ICE Was Not Meant To Be Cold: The Case for Civil Rights Monitoring of Immigration Enforcement at the Workplace
Professor Lee’s proposal addresses ICE’s all-too-often myopic focus on aggressive workplace-based immigration enforcement at the expense of its “secondary” consideration for employees’ workplace protections. In this Response Essay, I illuminate that Congress intended worker rights considerations to be central to the federal government’s workplace-based immigration enforcement scheme, despite ICE’s actions to the contrary. In other words, ICE was not meant to be “cold” with respect to employees’ workplace protections. In particular, I expose Congress’s view that employee civil rights are a fundamental aspect of IRCA’s scheme.

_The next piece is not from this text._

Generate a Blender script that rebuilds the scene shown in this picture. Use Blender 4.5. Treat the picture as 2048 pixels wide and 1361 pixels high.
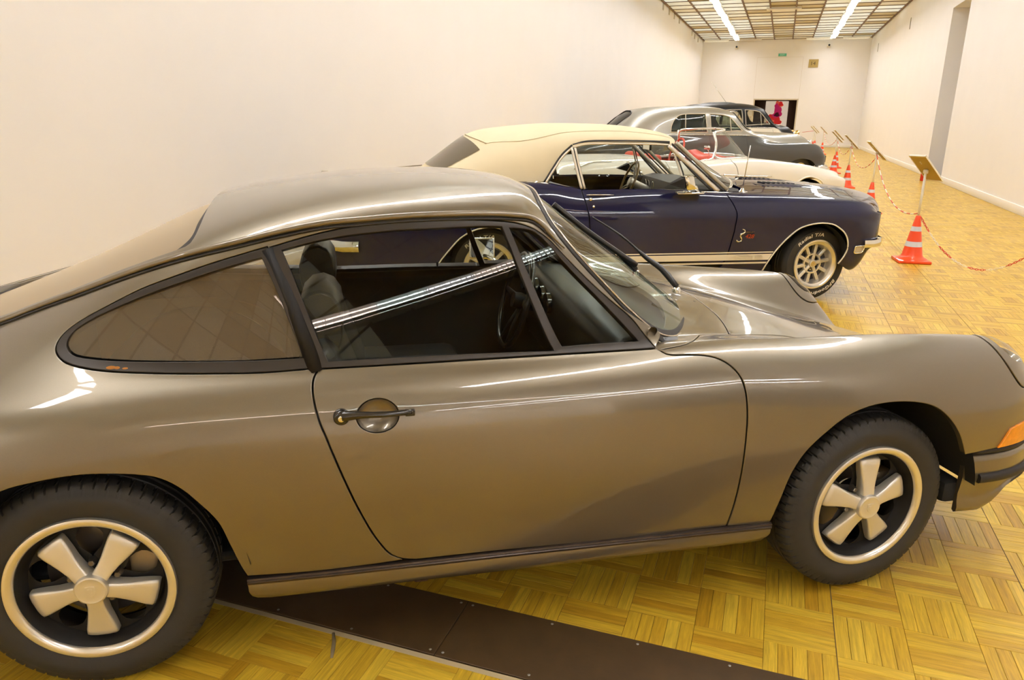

While Professor Lee’s extensive focus on the DOL is certainly justified, my focus on workplace protections that are not within the DOL’s purview brings an additional labor agency into the forefront of the immigration monitoring mix. Indeed, exposing Congress’s overlooked civil rights considerations illustrates that the main federal agency in charge of civil rights in the workplace, the Equal Employment Opportunity Commission (“EEOC”), should play a key role in monitoring ICE’s workplace-based enforcement actions. Moreover, an intensive focus on Congress’s intent with respect to employee civil rights also reveals that
the EEOC should play a complementary role in educating the public about employee civil rights in the immigration enforcement context.